I made a batch of these last Christmas, should any stray relative or friend amble by our home for a holiday tea. In the worse-case scenario of unexpected company, these cakes could be taken from their stasis (i.e. the freezer), thawed, plated, and quickly decorated. Potential social disasters averted!

The details: The cake is a simple white cake, baked in a slab, and sliced in half. Each half way brushed with a simple syrup (it may have had Amaretto in it as well). Orange marmalade was sandwiched between the moist cake-halves. The entire cakewich was then covered in marzipan and then cut into individual pieces.

Ok, so it actually isn't a traditional petit-four. It's more of a lazy man's take on the delightful French treat - keeping the marzipan but losing the fondant. Nevertheless, they fulfill one of the golden rules of cooking: if you serve it small and on a big enough plate, it'll look good.

I jest; thought did go into the presentation of these little gem-like cakes. The toppings are homemade candied orange peels, diced and tossed in sugar, and melted sugar, pull and spun around a wooden dowel to make delicate coils. Large spirals are carefully snipped with scissors into small sections, and then placed as the finishing touch.

Monday, 6 September 2010

Rustic Peach and Berry Pie

Clouds over Lake Ontario, as seen from the GO Train.

Fall may not be here to stay, but it definitely feels like it. A cool crisp breeze has been pervasive through the long weekend and makes me think of all good things autumnal.
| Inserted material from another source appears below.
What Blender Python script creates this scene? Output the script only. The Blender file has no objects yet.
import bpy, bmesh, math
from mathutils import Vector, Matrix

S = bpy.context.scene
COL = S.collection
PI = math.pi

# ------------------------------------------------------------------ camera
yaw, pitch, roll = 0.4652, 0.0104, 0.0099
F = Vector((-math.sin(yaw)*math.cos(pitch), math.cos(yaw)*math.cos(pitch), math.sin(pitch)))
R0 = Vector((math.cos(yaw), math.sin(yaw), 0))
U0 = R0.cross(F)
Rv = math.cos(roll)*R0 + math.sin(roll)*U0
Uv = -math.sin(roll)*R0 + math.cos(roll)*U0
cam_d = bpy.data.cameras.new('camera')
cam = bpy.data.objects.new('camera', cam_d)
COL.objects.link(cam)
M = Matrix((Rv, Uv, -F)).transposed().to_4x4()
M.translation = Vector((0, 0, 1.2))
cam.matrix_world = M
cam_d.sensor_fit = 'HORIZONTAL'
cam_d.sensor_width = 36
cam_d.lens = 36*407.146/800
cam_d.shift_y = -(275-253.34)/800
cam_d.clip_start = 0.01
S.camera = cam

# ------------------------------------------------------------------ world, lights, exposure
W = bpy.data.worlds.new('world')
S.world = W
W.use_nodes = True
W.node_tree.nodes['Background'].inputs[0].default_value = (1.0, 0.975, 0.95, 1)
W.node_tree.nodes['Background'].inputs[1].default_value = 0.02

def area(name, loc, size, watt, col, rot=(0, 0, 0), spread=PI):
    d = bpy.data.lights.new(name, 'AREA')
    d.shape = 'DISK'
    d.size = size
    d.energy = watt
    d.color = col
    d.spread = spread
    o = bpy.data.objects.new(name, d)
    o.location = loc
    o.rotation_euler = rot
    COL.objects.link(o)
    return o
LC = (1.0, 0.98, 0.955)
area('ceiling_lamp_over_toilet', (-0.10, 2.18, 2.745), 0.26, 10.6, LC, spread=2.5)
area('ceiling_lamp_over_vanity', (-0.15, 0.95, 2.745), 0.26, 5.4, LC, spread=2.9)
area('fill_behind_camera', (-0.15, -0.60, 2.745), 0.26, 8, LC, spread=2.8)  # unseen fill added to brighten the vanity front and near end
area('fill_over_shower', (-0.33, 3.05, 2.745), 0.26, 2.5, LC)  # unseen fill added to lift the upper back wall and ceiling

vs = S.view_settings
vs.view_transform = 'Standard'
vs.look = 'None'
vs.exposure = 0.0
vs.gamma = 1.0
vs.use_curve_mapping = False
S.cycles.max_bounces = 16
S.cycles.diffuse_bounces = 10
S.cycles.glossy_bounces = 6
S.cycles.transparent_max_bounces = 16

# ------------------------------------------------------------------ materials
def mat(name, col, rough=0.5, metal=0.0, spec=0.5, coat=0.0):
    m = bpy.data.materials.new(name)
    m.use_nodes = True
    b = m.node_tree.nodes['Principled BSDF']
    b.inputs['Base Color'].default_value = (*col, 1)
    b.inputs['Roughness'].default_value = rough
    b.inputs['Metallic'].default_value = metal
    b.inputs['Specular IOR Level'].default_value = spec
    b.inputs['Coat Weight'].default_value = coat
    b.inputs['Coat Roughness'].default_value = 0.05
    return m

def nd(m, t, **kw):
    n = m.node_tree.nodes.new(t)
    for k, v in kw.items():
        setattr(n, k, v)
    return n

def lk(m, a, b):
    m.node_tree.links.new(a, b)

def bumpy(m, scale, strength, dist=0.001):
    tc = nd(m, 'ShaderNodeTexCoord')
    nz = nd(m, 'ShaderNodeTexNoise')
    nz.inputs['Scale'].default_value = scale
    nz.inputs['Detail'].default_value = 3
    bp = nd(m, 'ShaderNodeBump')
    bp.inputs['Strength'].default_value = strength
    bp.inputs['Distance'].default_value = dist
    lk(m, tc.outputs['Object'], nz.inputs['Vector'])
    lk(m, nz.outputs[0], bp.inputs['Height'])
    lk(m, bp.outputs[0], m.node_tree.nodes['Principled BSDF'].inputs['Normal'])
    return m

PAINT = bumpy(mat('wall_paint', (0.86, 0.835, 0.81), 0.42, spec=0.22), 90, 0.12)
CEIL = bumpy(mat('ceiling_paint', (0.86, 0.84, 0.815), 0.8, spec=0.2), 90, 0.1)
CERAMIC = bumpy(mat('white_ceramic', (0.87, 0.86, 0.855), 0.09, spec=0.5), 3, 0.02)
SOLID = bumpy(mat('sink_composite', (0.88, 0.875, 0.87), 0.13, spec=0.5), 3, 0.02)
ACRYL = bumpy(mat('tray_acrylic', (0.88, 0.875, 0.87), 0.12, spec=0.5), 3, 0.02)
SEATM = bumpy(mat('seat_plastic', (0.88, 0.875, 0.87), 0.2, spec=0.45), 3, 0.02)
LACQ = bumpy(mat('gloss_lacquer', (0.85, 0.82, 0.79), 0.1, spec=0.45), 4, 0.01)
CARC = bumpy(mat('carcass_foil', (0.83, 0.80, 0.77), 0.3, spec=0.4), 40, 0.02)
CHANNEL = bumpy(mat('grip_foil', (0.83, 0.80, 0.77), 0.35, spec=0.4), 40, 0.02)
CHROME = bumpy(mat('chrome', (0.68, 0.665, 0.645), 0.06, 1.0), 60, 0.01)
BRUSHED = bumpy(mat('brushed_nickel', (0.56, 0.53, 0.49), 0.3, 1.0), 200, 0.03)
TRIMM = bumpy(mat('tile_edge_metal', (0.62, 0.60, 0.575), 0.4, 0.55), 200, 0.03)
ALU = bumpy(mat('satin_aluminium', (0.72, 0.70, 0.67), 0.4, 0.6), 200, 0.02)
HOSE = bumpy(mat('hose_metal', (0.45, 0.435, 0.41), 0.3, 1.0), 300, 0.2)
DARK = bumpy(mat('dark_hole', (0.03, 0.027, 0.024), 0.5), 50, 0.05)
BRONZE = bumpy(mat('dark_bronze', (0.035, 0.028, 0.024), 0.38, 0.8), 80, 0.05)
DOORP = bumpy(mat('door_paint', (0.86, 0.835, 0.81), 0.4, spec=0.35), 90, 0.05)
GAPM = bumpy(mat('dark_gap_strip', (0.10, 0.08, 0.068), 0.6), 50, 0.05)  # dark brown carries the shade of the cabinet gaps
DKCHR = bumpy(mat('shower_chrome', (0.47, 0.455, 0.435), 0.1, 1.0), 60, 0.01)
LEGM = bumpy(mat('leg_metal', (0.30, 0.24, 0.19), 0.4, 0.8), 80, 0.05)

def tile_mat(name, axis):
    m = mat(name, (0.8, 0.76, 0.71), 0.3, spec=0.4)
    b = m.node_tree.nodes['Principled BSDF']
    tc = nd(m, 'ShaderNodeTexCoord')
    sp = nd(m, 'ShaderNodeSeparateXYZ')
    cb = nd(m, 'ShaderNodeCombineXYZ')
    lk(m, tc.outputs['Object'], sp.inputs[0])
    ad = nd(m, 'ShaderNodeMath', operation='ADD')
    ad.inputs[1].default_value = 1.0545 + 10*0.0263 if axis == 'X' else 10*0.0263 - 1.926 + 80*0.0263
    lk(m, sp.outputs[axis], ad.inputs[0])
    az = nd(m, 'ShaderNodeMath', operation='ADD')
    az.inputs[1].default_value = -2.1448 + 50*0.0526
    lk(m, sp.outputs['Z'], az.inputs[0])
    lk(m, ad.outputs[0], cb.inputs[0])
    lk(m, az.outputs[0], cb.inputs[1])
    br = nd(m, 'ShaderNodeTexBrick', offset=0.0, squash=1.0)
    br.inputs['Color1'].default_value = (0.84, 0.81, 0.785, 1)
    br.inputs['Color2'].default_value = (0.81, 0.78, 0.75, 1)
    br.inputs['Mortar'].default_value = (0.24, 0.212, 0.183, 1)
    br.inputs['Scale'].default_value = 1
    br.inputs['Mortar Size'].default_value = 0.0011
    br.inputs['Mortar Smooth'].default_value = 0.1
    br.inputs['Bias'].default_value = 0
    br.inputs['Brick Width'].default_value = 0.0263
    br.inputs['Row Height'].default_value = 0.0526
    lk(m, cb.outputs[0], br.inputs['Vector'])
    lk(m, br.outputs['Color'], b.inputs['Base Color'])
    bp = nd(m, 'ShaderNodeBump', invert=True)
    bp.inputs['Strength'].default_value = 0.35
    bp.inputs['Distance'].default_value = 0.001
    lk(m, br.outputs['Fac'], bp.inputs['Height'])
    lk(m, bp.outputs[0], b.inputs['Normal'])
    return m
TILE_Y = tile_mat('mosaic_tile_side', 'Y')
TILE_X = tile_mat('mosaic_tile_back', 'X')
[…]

I have always believed that Fall is Ontario's best season. It's not hard to see why I look to it with such anticipation: the decline of oppressive summer heat and humidity; the sudden invasion of vivid golds, oranges, reds and browns; the simple pleasures of anything warm and cozy; the piling up of fresh local produce.

The extra piece of pie crust pastry, saved from otherwise being forgotten forever in the fridge.

On these last two notes did I decide to mark the transition into this great season, however premature. I had a little extra gluten-free pie crust pastry left over from a gluten-free Peach and Frangipan Tart, so decided to whip up a (mini) rustic Peach and Berry Pie.

Fresh peaches and [frozen] berries, tossed with a little granulated sugar, and left to macerate on the counter.

The pastry ball, cold from the fridge, rolled thin. The marble rolling pin seems a bit overkill for the task. What looks like flour is actually a gluten-free mixture of different non-wheat flours and starches. This particular mixture was sold ready-mixed from Bulk Barn, but there are other recipes that I'm looking to try. (There's a slightly funny taste to this one.)

Berries piled on top and the edges pulled and tucked over. Rustic, n'est-ce pa?

Definitely a two-bite piece of pie, but not bad nonetheless!

Overall, everything turned out pretty well. The berries could have used a little more sweetening, but that just may be me. As frivolous and tedious as it looks, these mini rustic pies are quick and simple to make - no tart or pie pans required, no fancy edges, no leftover pastry, less dishes to do at the end. Definitely will keep this in mind for the next party!